Setiap negeri punya ekspresi dan cara berbeda dalam memperingati maulid Nabi. Turki memperingati kelahiran Rasulullah Saw dengan menari-nari sambil diiringi dengan pesta kembang api. Usai pesta kembang api, warga langsung menuju masjid untuk bershalawat. Mereka kemudian mencium sebuah benda yang dinamakan lihyatus sa’adah dan dianggap sebagai benda keramat.
Tak ketinggalan pula Pakistan. Di sana merayakan Maulid Nabi Muhammad Saw dengan melakukan pawai keliling kota. Kalangan Sunni dan Syiah bersama-sama berpawai sekaligus memperingati pekan persatuan untuk menggagalkan konspirasi musuh Islam yang ingin memecah belah umat (Liputan 6 Pagi SCTV, 15 Januari 2014).
Beralih ke Nigeria. Perayaan maulid Nabi di sini digelar selama tujuh hari tujuh malam. Di dalam Maulid ini terdapat berbagai serangkaian acara, seperti perlombaan tilawah Alquran antarsekolah, penerjemahan dan pembacaan teks-teks Islami ke bahasa lokal.
Selain di Negeria, negara-negara di benua Afrika juga banyak yang merayakan Maulid Nabi ini, seperti halnya di Kenya, yang mengadakan acara Maulid dengan serangkaian ritual dan berbagai pertandingan seperti renang, menghias henna, balap keledai dan lain sebagainya.
Lain halnya di Chechnya, sepanjang bulan Maulid, Presiden Republik Chechnya Ramzan Kadyrov bahkan mengimbau warganya untuk mengumandangkan selawat kepada Sang Nabi sesering mungkin. Menurutnya, di Chechya telah dibacakan lebih dari 20 miliar doa untuk Nabi Muhammad, dan angka itu akan terus bertambah. Jumlah doa ini dihitung dengan tasbih elektronik khusus (Moeslem choice, April 2018, hal 91-93).
Bagaimana dengan Arab Saudi? “Di Arab Saudi, perayaan maulid dianggap haram. Ahmad Zaki Yamani, mantan menteri perminyakan Saudi, mempunyai orientasi keagamaan yang mirip orang Indonesia dengan tetap merayakan maulid, namun melakukannya secara sembunyi di rumah. Sebab, rumah dipandang daerah suci atau terlarang karena merupakan lingkungan yang paling pribadi” (Ensiklopedi Nurcholish Madjid, jilid 1, 2011, hal 222).
Momen Maulid Nabi bukanlah milik sebagian besar umat Islam.
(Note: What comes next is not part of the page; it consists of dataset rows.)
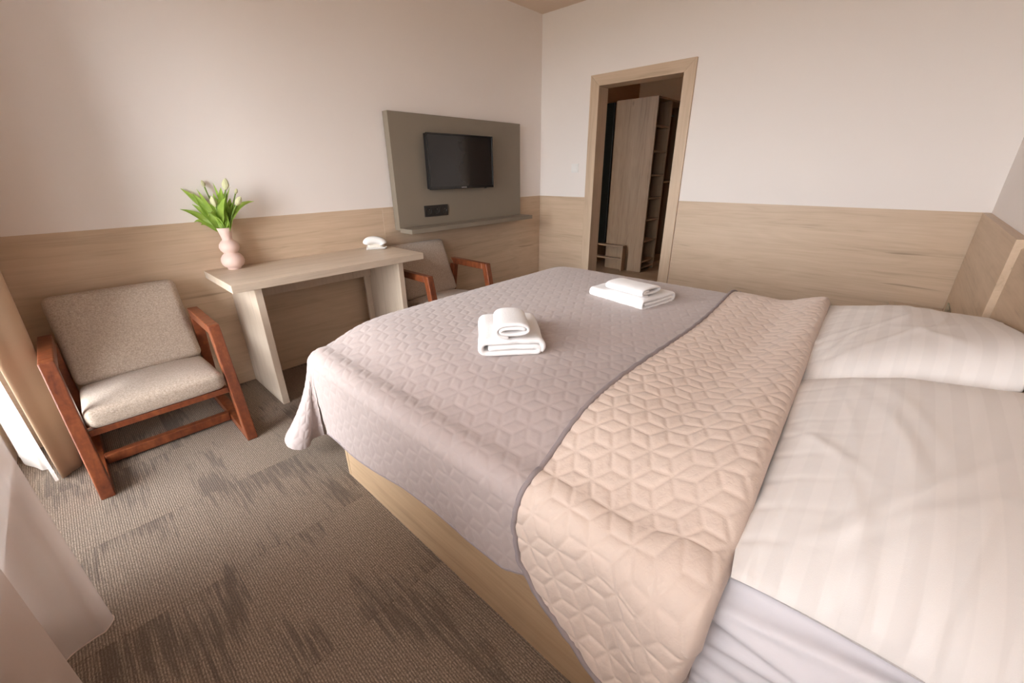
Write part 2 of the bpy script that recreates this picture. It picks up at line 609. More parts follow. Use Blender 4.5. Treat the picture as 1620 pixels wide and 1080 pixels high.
# hallway shell beyond the doorway
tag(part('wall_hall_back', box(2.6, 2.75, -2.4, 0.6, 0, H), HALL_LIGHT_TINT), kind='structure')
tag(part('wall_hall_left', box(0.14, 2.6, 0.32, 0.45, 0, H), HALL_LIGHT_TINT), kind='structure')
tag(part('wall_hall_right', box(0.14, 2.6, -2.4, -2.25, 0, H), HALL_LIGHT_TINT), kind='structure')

# ------------------------------------------------------------------ bed
bed = thing('bed', (-2.03, -2.3, 0), 'low wooden storage bed with a plain oak side, under the quilt', 'bed')
FX0, FX1, FY0, FY1, FZ = -3.009, -1.05, -3.22, -1.353, 0.385
part('foot_board', box(FX0, FX1, FY1 - 0.02, FY1, 0, FZ, 0.0015), OAKB['X'], bed)
part('side_board', box(FX0, FX0 + 0.02, FY0, FY1 - 0.0225, 0.0, FZ, 0.0015), OAKB['Y'], bed)
part('side_board', box(FX1 - 0.02, FX1, FY0, FY1 - 0.0225, 0.0, FZ, 0.0015), OAKB['Y'], bed)
part('bed_base', box(FX0 + 0.03, FX1 - 0.03, FY0, FY1 - 0.03, 0.30, FZ - 0.002), DARKSLOT, bed)

mat_ = thing('mattress', (-2.03, -2.2, FZ), 'thick mattress with creased white sheet at the bare bed side', 'mattress')
part('mattress_core', box(-2.985, -1.06, -3.22, -1.235, FZ + 0.002, 0.575, 0.05, 4), SHEET, mat_, True)
# creased sheet along the window side
ny, na = 90, 120
yy = np.linspace(-3.245, -2.76, ny)
aa = np.linspace(-0.25, 0.255, na)
P = np.zeros((ny, na, 3))
for i, y in enumerate(yy):
    for k, a in enumerate(aa):
        R = 0.05
        if a < 0:
            x, z, nx, nz = -2.962 - a, 0.588, 0, 1
        elif a < R * PI / 2:
            ph = a / R
            x, z = -2.962 - R * math.sin(ph), 0.588 - R * (1 - math.cos(ph))
            nx, nz = -math.sin(ph), math.cos(ph)
        else:
            x, z, nx, nz = -2.962 - R, 0.588 - R - (a - R * PI / 2), -1, 0
        fold = 0.0
        if a > -0.02:
            for q, (a0, amp, sl, wd) in enumerate(((0.012, 0.007, 0.05, 0.010), (0.045, 0.010, 0.08, 0.011), (0.082, 0.012, -0.05, 0.013), (0.122, 0.011, 0.09, 0.012),
                                                   (0.155, 0.006, -0.02, 0.012), (0.195, 0.010, 0.05, 0.014), (0.235, 0.008, -0.06, 0.012))):
                c = a0 + sl * (y + 2.95) + 0.006 * math.sin(9 * y + q * 2)
                fold += amp * math.exp(-((a - c) / wd) ** 2)
        P[i, k] = (x + 0.022 - 0.16 * max(a - 0.02, 0) + nx * fold, y, z + nz * fold)
link_mesh('fitted_sheet', grid_mesh('fitted_sheet', P), SHEET, mat_)

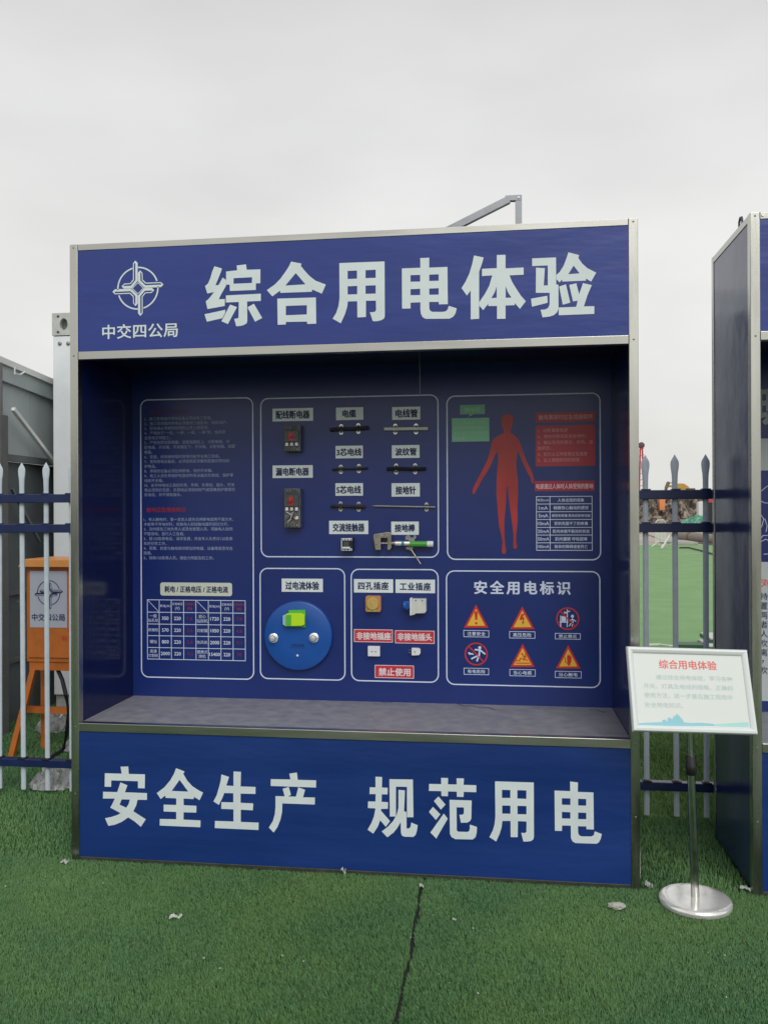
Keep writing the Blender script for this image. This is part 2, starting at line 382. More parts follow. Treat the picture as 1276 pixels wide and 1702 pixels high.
def outline_fill(loops):
    """triangulated fill of closed outlines (holes are loops inside loops), in plane coordinates"""
    c = bpy.data.curves.new('t', 'CURVE'); c.dimensions = '2D'; c.fill_mode = 'BOTH'
    for lp in loops:
        sp = c.splines.new('POLY'); sp.points.add(len(lp)-1); sp.use_cyclic_u = True
        for p_, (x, y) in zip(sp.points, lp): p_.co = (x*20, y*20, 0, 1)
    o = bpy.data.objects.new('t', c); me = bpy.data.meshes.new_from_object(o)
    co = np.empty(len(me.vertices)*3); me.vertices.foreach_get('co', co); co = co.reshape(-1, 3)[:, :2]/20
    fs = [tuple(p.vertices) for p in me.polygons]
    bpy.data.objects.remove(o); bpy.data.curves.remove(c); bpy.data.meshes.remove(me)
    return co, fs
def cut_letter(loops, mat, parent, pl, h, name='lettering'):
    co, fs = outline_fill(loops)
    me_v = [pl.p(x, y, h) for x, y in co]
    o = join_mesh(name, me_v, fs, mat, parent)
    if len(fs):
        n = o.data.polygons[0].normal
        if n.dot(pl.n) < 0: o.data.flip_normals()
    return o
def logo(cx, cy, kx, ky, mat, parent, pl, h, name='emblem'):
    """round emblem: broken ring, diamond and four bent pointed arms with a groove; kx, ky metres per drawing unit"""
    T = lambda x, y: (cx+x*kx, cy+y*ky); loops = []
    out = [(-42, 437), (-2, 397), (-2, 117), (-107, 2), (-240, 2), (-280, 40), (-234, 82), (-132, 84), (-82, 140), (-82, 394)]
    hole = [(-42, 402), (-42, 127), (-120, 44), (-242, 44), (-248, 52), (-227, 67), (-122, 70), (-66, 132), (-66, 388)]
    for q in range(4):
        a = -q*math.pi/2; c, s_ = round(math.cos(a)), round(math.sin(a))
        for lp in (out, hole): loops.append([T((x*c-y*s_)*.918, x*s_+y*c) for x, y in lp])
    for r_ in (96, 80): loops.append([T(r_, 0), T(0, r_), T(-r_, 0), T(0, -r_)])
    for a0, a1 in ((89.6, 18), (3, -74), (-90, -162), (183, 105)):
        an = [rad(a0+(a1-a0)*k/14) for k in range(15)]
        loops.append([T(326*math.cos(t_), 338*math.sin(t_)) for t_ in an]+[T(303*math.cos(t_), 315*math.sin(t_)) for t_ in an[::-1]])
    return cut_letter(loops, mat, parent, pl, h, name)

# ================================================================== GROUND
def sheet(name, x0, x1, y0, y1, z, mat, kind='structure'):
    me = bpy.data.meshes.new(name); me.from_pydata([(x0, y0, z), (x1, y0, z), (x1, y1, z), (x0, y1, z)], [], [(0, 1, 2, 3)])
    me.materials.append(mat); o = bpy.data.objects.new(name, me); COL.objects.link(o); o['kind'] = kind; return o
sheet('ground', -2500, 2500, -2500, 2500, -0.030, concrete)
SEAM_X, SEAM_Y = 1.577, 0.64
def seam_off(y): return 0.004*math.sin(y*7)+0.003*math.sin(y*19+1)
sheet('turf', -14, 16, -12, 3.2, -0.006, turf_m)
sheet('dirt_yard', -60, 60, -80, -12, -0.012, M('yard_dirt', (.13, .11, .09), .9, var=.2, vscale=.5))
sheet('faded_sheen_turf', -40, 60, 3.2, 38, -0.012, far_turf_m)
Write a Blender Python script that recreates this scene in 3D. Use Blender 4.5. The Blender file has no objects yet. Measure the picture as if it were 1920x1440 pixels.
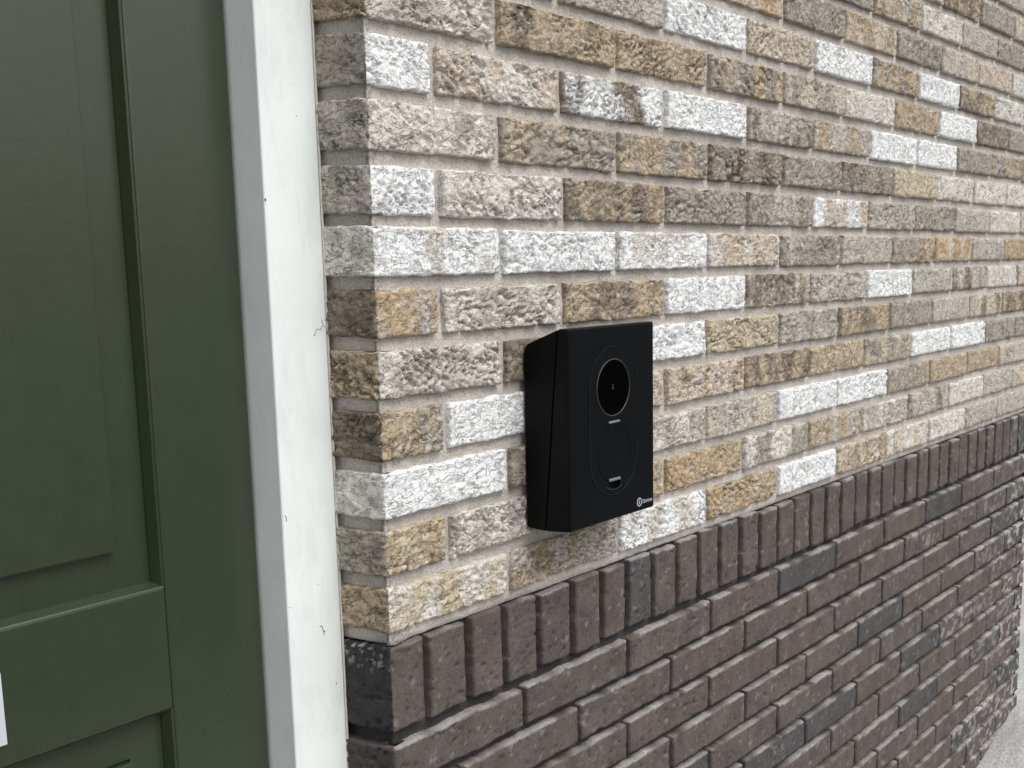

Ia bisa digunakan sebagai spirit pemersatu melalui sebuah pidato.
Masih mengutip Ensiklopedi Nurcholis Madjid (Jilid 1), Michel Aflaq, misalnya, pendiri Partai Ba’ats yang sosialis itu, yang menjadi partainya orang-orang Suriah dan Irak sekarang ini, pernah membuat suatu pidato Maulid Nabi Muhammad yang luar biasa bagus, padahal dia sendiri orang Kristen Arab.
Hemat saya, jadikan momen Maulid Nabi sebagai ajang pemersatu dan mengambil ibrah dari hari lahir dan diutusnya Rasulullah Saw ke dunia. Kita merindukan sosok Shalahuddin al-Ayyubi yang mampu menggelorakan semangat umat Islam lewat momen perayaan Maulid Nabi. Wallahu a’lam.